There is no arguably meritorious challenge to Gonzales’s sentence.   

The final issue counsel raises is whether the circuit court erroneously exercised its sentencing discretion.[7]  At sentencing, the State abided by the terms of the plea agreement and recommended a six-year bifurcated sentence consisting of three years of initial confinement and three years of extended supervision.  The defense recommended an imposed and stayed prison sentence.  Ultimately, after concluding that there were “so many mitigating factors here,” the trial court imposed but stayed the State’s recommended sentence in favor of probation.

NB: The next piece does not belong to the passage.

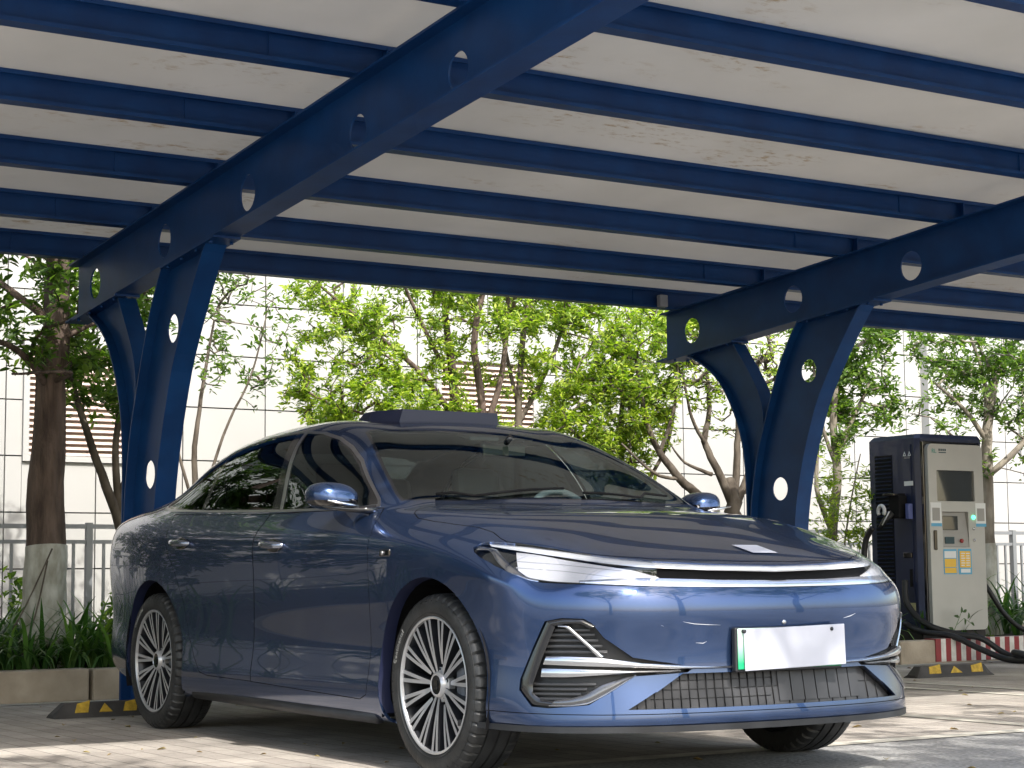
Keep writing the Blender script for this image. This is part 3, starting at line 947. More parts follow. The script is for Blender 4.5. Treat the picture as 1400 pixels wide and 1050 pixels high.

In fashioning the sentence, the trial court considered the seriousness of the offense, the defendant’s character and history, and the need to protect the public.  See State v. Ziegler, 2006 WI App 49, ¶23, 289 Wis. 2d 594, 712 N.W.2d 76.  The trial court acknowledged the “very serious” nature of the offense but concluded that probation was appropriate given Gonzales’s cooperation with law enforcement, his character, history and demeanor in court, and his relatively small role in a much larger drug enterprise.  In imposing its sentence, the trial court considered the relevant facts and the appropriate sentencing factors.  Further, an imposed and stayed six-year bifurcated sentence is well within the range authorized by law, see State v. Scaccio, 2000 WI App 265, ¶18, 240 Wis. 2d 95, 622 N.W.2d 449, and is not so excessive as to shock the public’s sentiment, Ocanas v. State, 70 Wis. 2d 179, 185, 233 N.W.2d 457 (1975).  There is no arguably meritorious challenge to the sentencing court’s exercise of discretion.

Our review of the record discloses no other potential issues for appeal.  Accordingly, this court accepts the no-merit report, affirms the judgment, and discharges appellate counsel of the obligation to represent Gonzales further in this appeal.

Upon the foregoing reasons,

IT IS ORDERED that the judgment is summarily affirmed.  See Wis. Stat. Rule 809.21.

IT IS FURTHER ORDERED that Attorney Mark A. Schoenfeldt is relieved of further representation of Justin R. Gonzales in this matter.  See Wis. Stat. Rule 809.32(3).      


 

Diane M. Fremgen

Clerk of Court of Appeals



[1]  All references to the Wisconsin Statutes are to the 2011-12 version unless otherwise noted.

[2]  There was detailed testimony concerning A.D.’s ties to the Latin Kings, an organized street gang.

[3]  Officers testified that the suitcase was searched later on, at the police station, with Gonzales’s consent.

[4]  According to the electronic circuit court docket entries, Gonzales successfully completed and was discharged from his probationary term.

[5]  We cannot simply rely on the inclusion of that warning in the plea questionnaire form Gonzales signed because the trial court did not question Gonzales about his execution and understanding of the plea questionnaire, and the plea questionnaire may not substitute for a personal, in-court colloquy when one is required.  State v. Hoppe, 2009 WI 41, ¶¶30-32, 317 Wis. 2d 161, 765 N.W.2d 794.

[6]  The signed plea questionnaire and waiver of rights form correctly states the maximum with the enhancer as twenty years of imprisonment.

[7]  If Gonzales has successfully completed his probation, any sentencing issues are likely moot.  However, we cannot be certain that the docket entries accurately reflect his status.